_MATERIAL PROVIDED_
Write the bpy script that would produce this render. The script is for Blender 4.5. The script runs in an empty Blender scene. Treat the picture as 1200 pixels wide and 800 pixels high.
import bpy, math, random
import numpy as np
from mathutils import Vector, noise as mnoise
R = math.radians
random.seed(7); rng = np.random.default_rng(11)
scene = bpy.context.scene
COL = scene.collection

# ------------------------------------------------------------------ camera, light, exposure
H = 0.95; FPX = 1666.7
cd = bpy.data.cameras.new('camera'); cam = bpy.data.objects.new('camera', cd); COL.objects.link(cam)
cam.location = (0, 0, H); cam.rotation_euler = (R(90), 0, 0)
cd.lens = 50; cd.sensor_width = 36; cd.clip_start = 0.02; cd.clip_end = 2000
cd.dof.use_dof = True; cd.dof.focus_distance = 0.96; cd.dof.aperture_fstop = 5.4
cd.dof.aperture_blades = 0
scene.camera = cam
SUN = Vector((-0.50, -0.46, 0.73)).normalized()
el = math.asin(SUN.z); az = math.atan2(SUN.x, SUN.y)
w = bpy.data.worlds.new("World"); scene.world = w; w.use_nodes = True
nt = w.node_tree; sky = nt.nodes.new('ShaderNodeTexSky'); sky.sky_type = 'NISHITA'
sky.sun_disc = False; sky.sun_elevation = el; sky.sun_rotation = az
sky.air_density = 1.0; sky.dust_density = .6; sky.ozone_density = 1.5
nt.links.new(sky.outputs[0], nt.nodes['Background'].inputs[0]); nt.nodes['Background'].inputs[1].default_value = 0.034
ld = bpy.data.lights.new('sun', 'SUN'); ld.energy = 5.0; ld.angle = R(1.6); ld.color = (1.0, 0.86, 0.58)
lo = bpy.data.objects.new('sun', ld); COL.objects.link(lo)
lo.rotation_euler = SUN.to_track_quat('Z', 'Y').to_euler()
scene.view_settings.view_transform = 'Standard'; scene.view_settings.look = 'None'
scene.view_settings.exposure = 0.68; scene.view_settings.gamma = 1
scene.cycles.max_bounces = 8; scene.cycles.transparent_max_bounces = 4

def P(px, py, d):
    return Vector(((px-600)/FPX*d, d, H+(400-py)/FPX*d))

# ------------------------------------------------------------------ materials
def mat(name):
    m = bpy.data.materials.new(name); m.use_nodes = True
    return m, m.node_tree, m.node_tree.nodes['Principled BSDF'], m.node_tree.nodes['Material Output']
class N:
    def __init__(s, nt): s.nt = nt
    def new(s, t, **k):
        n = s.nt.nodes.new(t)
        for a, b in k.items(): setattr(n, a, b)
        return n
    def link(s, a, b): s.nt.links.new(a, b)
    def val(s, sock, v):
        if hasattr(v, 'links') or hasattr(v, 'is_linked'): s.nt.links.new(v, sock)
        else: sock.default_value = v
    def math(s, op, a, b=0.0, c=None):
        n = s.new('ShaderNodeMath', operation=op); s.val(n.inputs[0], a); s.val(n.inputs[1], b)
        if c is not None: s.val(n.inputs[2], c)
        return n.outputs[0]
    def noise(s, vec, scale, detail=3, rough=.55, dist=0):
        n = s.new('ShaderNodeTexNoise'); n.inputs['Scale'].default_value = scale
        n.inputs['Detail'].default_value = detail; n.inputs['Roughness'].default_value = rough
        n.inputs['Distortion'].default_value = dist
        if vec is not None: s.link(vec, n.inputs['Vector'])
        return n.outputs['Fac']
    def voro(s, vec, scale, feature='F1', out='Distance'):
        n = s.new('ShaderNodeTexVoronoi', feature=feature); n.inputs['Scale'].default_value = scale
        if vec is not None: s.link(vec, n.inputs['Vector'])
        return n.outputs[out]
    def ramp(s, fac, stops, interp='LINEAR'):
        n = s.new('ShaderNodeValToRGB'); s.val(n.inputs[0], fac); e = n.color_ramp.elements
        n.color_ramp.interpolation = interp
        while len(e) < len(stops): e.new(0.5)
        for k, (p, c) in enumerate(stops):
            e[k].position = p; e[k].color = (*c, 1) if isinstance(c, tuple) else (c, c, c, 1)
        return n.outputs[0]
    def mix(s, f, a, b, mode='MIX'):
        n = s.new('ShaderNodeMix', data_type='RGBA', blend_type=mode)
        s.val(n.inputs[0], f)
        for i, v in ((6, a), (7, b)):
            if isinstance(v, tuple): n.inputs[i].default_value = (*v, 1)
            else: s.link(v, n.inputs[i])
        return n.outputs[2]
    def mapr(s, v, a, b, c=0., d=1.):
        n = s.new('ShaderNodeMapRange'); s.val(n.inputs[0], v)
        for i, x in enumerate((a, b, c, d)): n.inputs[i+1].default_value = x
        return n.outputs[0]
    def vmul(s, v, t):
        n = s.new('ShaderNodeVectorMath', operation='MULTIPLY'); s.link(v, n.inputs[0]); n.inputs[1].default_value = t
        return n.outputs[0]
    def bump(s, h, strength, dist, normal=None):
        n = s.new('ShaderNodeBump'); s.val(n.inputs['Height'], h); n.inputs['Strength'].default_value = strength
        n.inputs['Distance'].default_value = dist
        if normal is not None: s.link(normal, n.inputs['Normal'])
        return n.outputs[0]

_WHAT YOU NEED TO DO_
Copy out the whole listing exactly.

_RESULT_
Write the bpy script that would produce this render. The script is for Blender 4.5. The script runs in an empty Blender scene. Treat the picture as 1200 pixels wide and 800 pixels high.
import bpy, math, random
import numpy as np
from mathutils import Vector, noise as mnoise
R = math.radians
random.seed(7); rng = np.random.default_rng(11)
scene = bpy.context.scene
COL = scene.collection

# ------------------------------------------------------------------ camera, light, exposure
H = 0.95; FPX = 1666.7
cd = bpy.data.cameras.new('camera'); cam = bpy.data.objects.new('camera', cd); COL.objects.link(cam)
cam.location = (0, 0, H); cam.rotation_euler = (R(90), 0, 0)
cd.lens = 50; cd.sensor_width = 36; cd.clip_start = 0.02; cd.clip_end = 2000
cd.dof.use_dof = True; cd.dof.focus_distance = 0.96; cd.dof.aperture_fstop = 5.4
cd.dof.aperture_blades = 0
scene.camera = cam
SUN = Vector((-0.50, -0.46, 0.73)).normalized()
el = math.asin(SUN.z); az = math.atan2(SUN.x, SUN.y)
w = bpy.data.worlds.new("World"); scene.world = w; w.use_nodes = True
nt = w.node_tree; sky = nt.nodes.new('ShaderNodeTexSky'); sky.sky_type = 'NISHITA'
sky.sun_disc = False; sky.sun_elevation = el; sky.sun_rotation = az
sky.air_density = 1.0; sky.dust_density = .6; sky.ozone_density = 1.5
nt.links.new(sky.outputs[0], nt.nodes['Background'].inputs[0]); nt.nodes['Background'].inputs[1].default_value = 0.034
ld = bpy.data.lights.new('sun', 'SUN'); ld.energy = 5.0; ld.angle = R(1.6); ld.color = (1.0, 0.86, 0.58)
lo = bpy.data.objects.new('sun', ld); COL.objects.link(lo)
lo.rotation_euler = SUN.to_track_quat('Z', 'Y').to_euler()
scene.view_settings.view_transform = 'Standard'; scene.view_settings.look = 'None'
scene.view_settings.exposure = 0.68; scene.view_settings.gamma = 1
scene.cycles.max_bounces = 8; scene.cycles.transparent_max_bounces = 4

def P(px, py, d):
    return Vector(((px-600)/FPX*d, d, H+(400-py)/FPX*d))

# ------------------------------------------------------------------ materials
def mat(name):
    m = bpy.data.materials.new(name); m.use_nodes = True
    return m, m.node_tree, m.node_tree.nodes['Principled BSDF'], m.node_tree.nodes['Material Output']
class N:
    def __init__(s, nt): s.nt = nt
    def new(s, t, **k):
        n = s.nt.nodes.new(t)
        for a, b in k.items(): setattr(n, a, b)
        return n
    def link(s, a, b): s.nt.links.new(a, b)
    def val(s, sock, v):
        if hasattr(v, 'links') or hasattr(v, 'is_linked'): s.nt.links.new(v, sock)
        else: sock.default_value = v
    def math(s, op, a, b=0.0, c=None):
        n = s.new('ShaderNodeMath', operation=op); s.val(n.inputs[0], a); s.val(n.inputs[1], b)
        if c is not None: s.val(n.inputs[2], c)
        return n.outputs[0]
    def noise(s, vec, scale, detail=3, rough=.55, dist=0):
        n = s.new('ShaderNodeTexNoise'); n.inputs['Scale'].default_value = scale
        n.inputs['Detail'].default_value = detail; n.inputs['Roughness'].default_value = rough
        n.inputs['Distortion'].default_value = dist
        if vec is not None: s.link(vec, n.inputs['Vector'])
        return n.outputs['Fac']
    def voro(s, vec, scale, feature='F1', out='Distance'):
        n = s.new('ShaderNodeTexVoronoi', feature=feature); n.inputs['Scale'].default_value = scale
        if vec is not None: s.link(vec, n.inputs['Vector'])
        return n.outputs[out]
    def ramp(s, fac, stops, interp='LINEAR'):
        n = s.new('ShaderNodeValToRGB'); s.val(n.inputs[0], fac); e = n.color_ramp.elements
        n.color_ramp.interpolation = interp
        while len(e) < len(stops): e.new(0.5)
        for k, (p, c) in enumerate(stops):
            e[k].position = p; e[k].color = (*c, 1) if isinstance(c, tuple) else (c, c, c, 1)
        return n.outputs[0]
    def mix(s, f, a, b, mode='MIX'):
        n = s.new('ShaderNodeMix', data_type='RGBA', blend_type=mode)
        s.val(n.inputs[0], f)
        for i, v in ((6, a), (7, b)):
            if isinstance(v, tuple): n.inputs[i].default_value = (*v, 1)
            else: s.link(v, n.inputs[i])
        return n.outputs[2]
    def mapr(s, v, a, b, c=0., d=1.):
        n = s.new('ShaderNodeMapRange'); s.val(n.inputs[0], v)
        for i, x in enumerate((a, b, c, d)): n.inputs[i+1].default_value = x
        return n.outputs[0]
    def vmul(s, v, t):
        n = s.new('ShaderNodeVectorMath', operation='MULTIPLY'); s.link(v, n.inputs[0]); n.inputs[1].default_value = t
        return n.outputs[0]
    def bump(s, h, strength, dist, normal=None):
        n = s.new('ShaderNodeBump'); s.val(n.inputs['Height'], h); n.inputs['Strength'].default_value = strength
        n.inputs['Distance'].default_value = dist
        if normal is not None: s.link(normal, n.inputs['Normal'])
        return n.outputs[0]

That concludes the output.